DO THIS »
Set the lines down again exactly, first line through the line that contains "vs.view_transform = 'Standard';", with no pictures.

DATASET CONTENT »
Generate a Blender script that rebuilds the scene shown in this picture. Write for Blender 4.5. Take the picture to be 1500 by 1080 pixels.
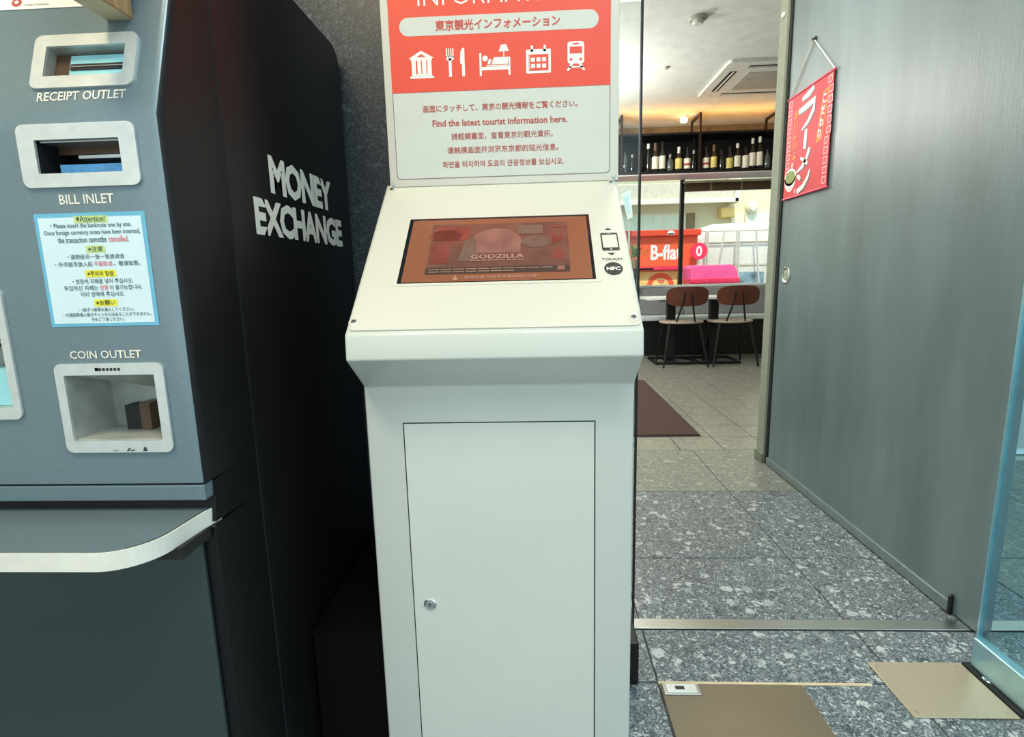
import bpy, bmesh, math, random
from mathutils import Vector, Matrix
random.seed(7)
PI = math.pi
for o in list(bpy.data.objects): bpy.data.objects.remove(o)
scene = bpy.context.scene
COL = scene.collection

# ---------------------------------------------------------------- camera
CAM_F, CAM_YAW, CAM_PITCH, CAM_ROLL = 787.55, 0.047652, 0.169620, -0.024403
def cam_axes(yaw, pitch, roll):
    f = Vector((-math.sin(yaw)*math.cos(pitch), math.cos(yaw)*math.cos(pitch), -math.sin(pitch)))
    r = Vector((math.cos(yaw), math.sin(yaw), 0)); u = r.cross(f)
    return (r*math.cos(roll)+u*math.sin(roll), u*math.cos(roll)-r*math.sin(roll), f)
cr, cu, cf = cam_axes(CAM_YAW, CAM_PITCH, CAM_ROLL)
cd = bpy.data.cameras.new('camera'); cam = bpy.data.objects.new('camera', cd); COL.objects.link(cam)
M = Matrix((cr, cu, -cf)).transposed().to_4x4(); M.translation = (0, 0, 1.0)
cam.matrix_world = M
cd.sensor_fit = 'HORIZONTAL'; cd.sensor_width = 36; cd.lens = CAM_F/1500*36; cd.clip_start = .02; cd.clip_end = 200
scene.camera = cam

# ---------------------------------------------------------------- world, lights, exposure
w = bpy.data.worlds.new('overcast_sky'); scene.world = w; w.use_nodes = True
nt = w.node_tree; bg = nt.nodes['Background']
tc = nt.nodes.new('ShaderNodeTexCoord'); sep = nt.nodes.new('ShaderNodeSeparateXYZ')
rp = nt.nodes.new('ShaderNodeValToRGB'); rp.color_ramp.elements[0].position = 0.0; rp.color_ramp.elements[1].position = .6
rp.color_ramp.elements[0].color = (.80, .92, .96, 1); rp.color_ramp.elements[1].color = (.66, .86, 1.0, 1)
nt.links.new(tc.outputs['Generated'], sep.inputs[0]); nt.links.new(sep.outputs['Z'], rp.inputs[0])
nt.links.new(rp.outputs[0], bg.inputs['Color']); bg.inputs['Strength'].default_value = 1.15
vs = scene.view_settings
vs.view_transform = 'Standard'; vs.look = 'None'; vs.gamma = 1; vs.use_curve_mapping = False; vs.exposure = 0.45

def area(name, loc, size, power, color, rot=(0, 0, 0), sy=None):
    l = bpy.data.lights.new(name, 'AREA'); l.energy = power; l.color = color
    l.shape = 'RECTANGLE'; l.size = size; l.size_y = sy or size
    o = bpy.data.objects.new(name, l); COL.objects.link(o); o.location = loc; o.rotation_euler = rot
    return o
sun = bpy.data.lights.new('sun', 'SUN'); sun.energy = 3.0; sun.color = (1.0, .93, .80); sun.angle = math.radians(2)
so = bpy.data.objects.new('sun', sun); COL.objects.link(so); so.rotation_euler = (math.radians(30), 0, math.radians(-8))
area('lobby_ceiling_light', (-.75, -.1, 2.70), .5, 22, (1.0, .80, .50))
area('lobby_daylight_fill', (.45, -.5, 2.70), .9, 22, (.90, 1.0, 1.0))  # unseen area light added to make up for daylight the ceiling blocks
def point(name, loc, r, power, color):
    l = bpy.data.lights.new(name, 'POINT'); l.energy = power; l.color = color; l.shadow_soft_size = r
    o = bpy.data.objects.new(name, l); COL.objects.link(o); o.location = loc
point('restaurant_fill_light', (-.6, 4.3, 2.2), .15, 60, (1.0, .96, .88))  # this and the next: unseen points added to brighten the restaurant ceiling
point('restaurant_fill_light', (.25, 5.3, 2.2), .15, 55, (1.0, .96, .88))
area('passage_ceiling_light', (.55, 2.1, 2.70), .5, 20, (1.0, .93, .80))

# ---------------------------------------------------------------- materials
def lin(c): return tuple(((v/255)/12.92 if v/255 <= .04045 else ((v/255+.055)/1.055)**2.4) for v in c)+(1,)
def mat(name, c, rough=.5, metal=0, noise=.06, nscale=30, bump=0, bscale=200, coat=0, emit=0, trans=0, alpha=1, stretch=(1, 1, 1), spec=.5):
    m = bpy.data.materials.new(name); m.use_nodes = True; n = m.node_tree.nodes; L = m.node_tree.links
    b = n['Principled BSDF']; c = lin(c)
    b.inputs['Roughness'].default_value = rough; b.inputs['Metallic'].default_value = metal
    b.inputs['Coat Weight'].default_value = coat; b.inputs['Coat Roughness'].default_value = .05
    b.inputs['Transmission Weight'].default_value = trans; b.inputs['Alpha'].default_value = alpha
    b.inputs['Specular IOR Level'].default_value = spec
    b.inputs['Base Color'].default_value = c
    g = n.new('ShaderNodeNewGeometry'); mp = n.new('ShaderNodeMapping'); mp.inputs['Scale'].default_value = stretch
    L.new(g.outputs['Position'], mp.inputs[0])
    if noise:
        t = n.new('ShaderNodeTexNoise'); t.inputs['Scale'].default_value = nscale; t.inputs['Detail'].default_value = 4
        L.new(mp.outputs[0], t.inputs['Vector'])
        r = n.new('ShaderNodeValToRGB'); e = r.color_ramp.elements; e[0].position = .3; e[1].position = .7
        e[0].color = tuple(v*(1-noise*2) for v in c[:3])+(1,); e[1].color = tuple(min(1, v*(1+noise*2)) for v in c[:3])+(1,)
        L.new(t.outputs['Fac'], r.inputs[0]); L.new(r.outputs[0], b.inputs['Base Color'])
    if bump:
        t2 = n.new('ShaderNodeTexNoise'); t2.inputs['Scale'].default_value = bscale; t2.inputs['Detail'].default_value = 3
        L.new(mp.outputs[0], t2.inputs['Vector'])
        bp = n.new('ShaderNodeBump'); bp.inputs['Strength'].default_value = bump; bp.inputs['Distance'].default_value = .002
        L.new(t2.outputs['Fac'], bp.inputs['Height']); L.new(bp.outputs[0], b.inputs['Normal'])
    if emit:
        b.inputs['Emission Color'].default_value = c; b.inputs['Emission Strength'].default_value = emit
    return m

def stone(name, dark, mid, light, peb, rough=.4, amount=1.0, coarse=26, spec=.5):
    """breccia stone: a fine grained ground with light and dark pebbles of two sizes"""
    m = bpy.data.materials.new(name); m.use_nodes = True; n = m.node_tree.nodes; L = m.node_tree.links
    b = n['Principled BSDF']; b.inputs['Roughness'].default_value = rough; b.inputs['Specular IOR Level'].default_value = spec
    g = n.new('ShaderNodeNewGeometry'); oi = n.new('ShaderNodeObjectInfo')
    off = n.new('ShaderNodeVectorMath'); off.operation = 'MULTIPLY_ADD'
    off.inputs[0].default_value = (7.3, 3.1, 5.7)
    cmb = n.new('ShaderNodeVectorMath'); cmb.operation = 'SCALE'; cmb.inputs[0].default_value = (7.3, 3.1, 5.7)
    L.new(oi.outputs['Random'], cmb.inputs['Scale'])
    ad = n.new('ShaderNodeVectorMath'); ad.operation = 'ADD'; L.new(g.outputs['Position'], ad.inputs[0]); L.new(cmb.outputs[0], ad.inputs[1])
    nz = n.new('ShaderNodeTexNoise'); nz.inputs['Scale'].default_value = 45; nz.inputs['Detail'].default_value = 2; L.new(ad.outputs[0], nz.inputs['Vector'])
    ds = n.new('ShaderNodeVectorMath'); ds.operation = 'MULTIPLY_ADD'; ds.inputs[1].default_value = (.035, .035, .035)
    L.new(nz.outputs['Color'], ds.inputs[0]); L.new(ad.outputs[0], ds.inputs[2])
    fine = n.new('ShaderNodeTexNoise'); fine.inputs['Scale'].default_value = 190; fine.inputs['Detail'].default_value = 5; fine.inputs['Roughness'].default_value = .75
    L.new(ad.outputs[0], fine.inputs['Vector'])
    r0 = n.new('ShaderNodeValToRGB'); e = r0.color_ramp.elements
    e[0].position = .36; e[0].color = lin(dark); e[1].position = .66; e[1].color = lin(light)
    k = e.new(.5); k.color = lin(mid); L.new(fine.outputs['Fac'], r0.inputs[0])
    prev = r0.outputs[0]
    for sc, th, seedoff in ((coarse, .24, 0), (coarse*2.3, .27, 4), (coarse*5, .30, 9)):
        v = n.new('ShaderNodeTexVoronoi'); v.inputs['Scale'].default_value = sc; v.inputs['Randomness'].default_value = 1
        o2 = n.new('ShaderNodeVectorMath'); o2.operation = 'ADD'; o2.inputs[1].default_value = (seedoff, seedoff*.7, 0); L.new(ds.outputs[0], o2.inputs[0]); L.new(o2.outputs[0], v.inputs['Vector'])
        s = n.new('ShaderNodeSeparateColor'); L.new(v.outputs['Color'], s.inputs[0])
        # radius of each pebble varies with its cell colour
        mu = n.new('ShaderNodeMath'); mu.operation = 'MULTIPLY'; mu.inputs[1].default_value = th*2; L.new(s.outputs[1], mu.inputs[0])
        lt = n.new('ShaderNodeMath'); lt.operation = 'LESS_THAN'; L.new(v.outputs['Distance'], lt.inputs[0]); L.new(mu.outputs[0], lt.inputs[1])
        cr_ = n.new('ShaderNodeValToRGB'); ee = cr_.color_ramp.elements; ee[0].color = lin(dark); ee[0].position = .15; ee[1].color = lin(peb); ee[1].position = .85
        kk = ee.new(.45); kk.color = lin(mid); L.new(s.outputs[0], cr_.inputs[0])
        am = n.new('ShaderNodeMath'); am.operation = 'MULTIPLY'; am.inputs[1].default_value = amount; L.new(lt.outputs[0], am.inputs[0])
        mx = n.new('ShaderNodeMix'); mx.data_type = 'RGBA'; L.new(am.outputs[0], mx.inputs['Factor']); L.new(prev, mx.inputs['A']); gm = n.new('ShaderNodeMix'); gm.data_type = 'RGBA'; gm.inputs['Factor'].default_value = .3; L.new(cr_.outputs[0], gm.inputs['A']); L.new(r0.outputs[0], gm.inputs['B']); L.new(gm.outputs['Result'], mx.inputs['B'])
        prev = mx.outputs['Result']
    L.new(prev, b.inputs['Base Color'])
    return m

def glassmat(name, c=(235, 250, 250), rough=0.0, tint=.92):
    m = bpy.data.materials.new(name); m.use_nodes = True; n = m.node_tree.nodes; L = m.node_tree.links
    n.remove(n['Principled BSDF']); out = n['Material Output']
    tr = n.new('ShaderNodeBsdfTransparent'); tr.inputs[0].default_value = lin(c)
    gl = n.new('ShaderNodeBsdfGlossy'); gl.inputs['Roughness'].default_value = rough; gl.inputs['Color'].default_value = (.9, 1, 1, 1)
    fr = n.new('ShaderNodeFresnel'); fr.inputs['IOR'].default_value = 1.45; gg = n.new('ShaderNodeNewGeometry'); fm = n.new('ShaderNodeMath'); fm.operation = 'MULTIPLY_ADD'; fm.inputs[1].default_value = -1; fm.inputs[2].default_value = 1; L.new(gg.outputs['Backfacing'], fm.inputs[0]); fx = n.new('ShaderNodeMath'); fx.operation = 'MULTIPLY'; L.new(fr.outputs[0], fx.inputs[0]); L.new(fm.outputs[0], fx.inputs[1])
    mx = n.new('ShaderNodeMixShader'); L.new(fx.outputs[0], mx.inputs[0]); L.new(tr.outputs[0], mx.inputs[1]); L.new(gl.outputs[0], mx.inputs[2])
    L.new(mx.outputs[0], out.inputs['Surface']); return m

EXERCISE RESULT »
Generate a Blender script that rebuilds the scene shown in this picture. Write for Blender 4.5. Take the picture to be 1500 by 1080 pixels.
import bpy, bmesh, math, random
from mathutils import Vector, Matrix
random.seed(7)
PI = math.pi
for o in list(bpy.data.objects): bpy.data.objects.remove(o)
scene = bpy.context.scene
COL = scene.collection

# ---------------------------------------------------------------- camera
CAM_F, CAM_YAW, CAM_PITCH, CAM_ROLL = 787.55, 0.047652, 0.169620, -0.024403
def cam_axes(yaw, pitch, roll):
    f = Vector((-math.sin(yaw)*math.cos(pitch), math.cos(yaw)*math.cos(pitch), -math.sin(pitch)))
    r = Vector((math.cos(yaw), math.sin(yaw), 0)); u = r.cross(f)
    return (r*math.cos(roll)+u*math.sin(roll), u*math.cos(roll)-r*math.sin(roll), f)
cr, cu, cf = cam_axes(CAM_YAW, CAM_PITCH, CAM_ROLL)
cd = bpy.data.cameras.new('camera'); cam = bpy.data.objects.new('camera', cd); COL.objects.link(cam)
M = Matrix((cr, cu, -cf)).transposed().to_4x4(); M.translation = (0, 0, 1.0)
cam.matrix_world = M
cd.sensor_fit = 'HORIZONTAL'; cd.sensor_width = 36; cd.lens = CAM_F/1500*36; cd.clip_start = .02; cd.clip_end = 200
scene.camera = cam

# ---------------------------------------------------------------- world, lights, exposure
w = bpy.data.worlds.new('overcast_sky'); scene.world = w; w.use_nodes = True
nt = w.node_tree; bg = nt.nodes['Background']
tc = nt.nodes.new('ShaderNodeTexCoord'); sep = nt.nodes.new('ShaderNodeSeparateXYZ')
rp = nt.nodes.new('ShaderNodeValToRGB'); rp.color_ramp.elements[0].position = 0.0; rp.color_ramp.elements[1].position = .6
rp.color_ramp.elements[0].color = (.80, .92, .96, 1); rp.color_ramp.elements[1].color = (.66, .86, 1.0, 1)
nt.links.new(tc.outputs['Generated'], sep.inputs[0]); nt.links.new(sep.outputs['Z'], rp.inputs[0])
nt.links.new(rp.outputs[0], bg.inputs['Color']); bg.inputs['Strength'].default_value = 1.15
vs = scene.view_settings
vs.view_transform = 'Standard'; vs.look = 'None'; vs.gamma = 1; vs.use_curve_mapping = False; vs.exposure = 0.45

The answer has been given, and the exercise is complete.